→ **Data provided**
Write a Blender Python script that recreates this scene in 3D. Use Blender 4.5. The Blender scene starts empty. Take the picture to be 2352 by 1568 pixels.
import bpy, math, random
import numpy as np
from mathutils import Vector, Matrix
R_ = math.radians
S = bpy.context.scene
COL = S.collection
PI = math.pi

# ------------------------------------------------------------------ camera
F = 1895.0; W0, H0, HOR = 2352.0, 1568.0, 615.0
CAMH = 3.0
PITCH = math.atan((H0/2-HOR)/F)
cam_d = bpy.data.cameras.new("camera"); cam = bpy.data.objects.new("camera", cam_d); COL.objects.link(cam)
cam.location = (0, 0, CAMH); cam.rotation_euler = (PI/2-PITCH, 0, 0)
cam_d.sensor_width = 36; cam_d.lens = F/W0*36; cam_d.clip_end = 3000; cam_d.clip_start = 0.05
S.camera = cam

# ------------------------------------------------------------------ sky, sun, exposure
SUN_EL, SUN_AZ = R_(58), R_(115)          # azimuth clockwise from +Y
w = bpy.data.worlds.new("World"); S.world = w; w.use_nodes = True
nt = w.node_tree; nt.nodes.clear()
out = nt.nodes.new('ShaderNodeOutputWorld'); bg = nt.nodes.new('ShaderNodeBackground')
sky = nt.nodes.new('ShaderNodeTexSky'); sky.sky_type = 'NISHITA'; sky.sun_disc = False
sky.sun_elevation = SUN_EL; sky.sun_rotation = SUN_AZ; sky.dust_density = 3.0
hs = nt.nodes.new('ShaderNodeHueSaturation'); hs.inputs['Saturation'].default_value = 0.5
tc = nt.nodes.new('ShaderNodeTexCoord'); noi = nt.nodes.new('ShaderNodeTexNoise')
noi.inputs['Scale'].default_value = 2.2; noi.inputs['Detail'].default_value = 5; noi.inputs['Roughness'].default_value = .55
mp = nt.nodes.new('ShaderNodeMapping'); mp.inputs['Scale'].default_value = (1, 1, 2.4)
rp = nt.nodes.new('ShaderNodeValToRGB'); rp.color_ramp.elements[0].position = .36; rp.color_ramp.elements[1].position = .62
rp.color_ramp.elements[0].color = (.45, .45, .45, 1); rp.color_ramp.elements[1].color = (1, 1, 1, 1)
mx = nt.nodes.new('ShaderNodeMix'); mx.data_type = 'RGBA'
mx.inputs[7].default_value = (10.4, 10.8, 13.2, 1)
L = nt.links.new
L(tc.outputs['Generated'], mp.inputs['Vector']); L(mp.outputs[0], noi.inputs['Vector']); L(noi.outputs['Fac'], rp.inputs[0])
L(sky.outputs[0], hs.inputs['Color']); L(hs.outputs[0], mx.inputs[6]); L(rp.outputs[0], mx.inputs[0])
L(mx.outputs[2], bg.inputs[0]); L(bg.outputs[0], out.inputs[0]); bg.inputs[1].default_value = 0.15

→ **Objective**
Everything from the first line of the material through the line containing "S.camera = cam" is to be printed exactly; lines after that are to be left out.

→ **Exercise response**
Write a Blender Python script that recreates this scene in 3D. Use Blender 4.5. The Blender scene starts empty. Take the picture to be 2352 by 1568 pixels.
import bpy, math, random
import numpy as np
from mathutils import Vector, Matrix
R_ = math.radians
S = bpy.context.scene
COL = S.collection
PI = math.pi

# ------------------------------------------------------------------ camera
F = 1895.0; W0, H0, HOR = 2352.0, 1568.0, 615.0
CAMH = 3.0
PITCH = math.atan((H0/2-HOR)/F)
cam_d = bpy.data.cameras.new("camera"); cam = bpy.data.objects.new("camera", cam_d); COL.objects.link(cam)
cam.location = (0, 0, CAMH); cam.rotation_euler = (PI/2-PITCH, 0, 0)
cam_d.sensor_width = 36; cam_d.lens = F/W0*36; cam_d.clip_end = 3000; cam_d.clip_start = 0.05
S.camera = cam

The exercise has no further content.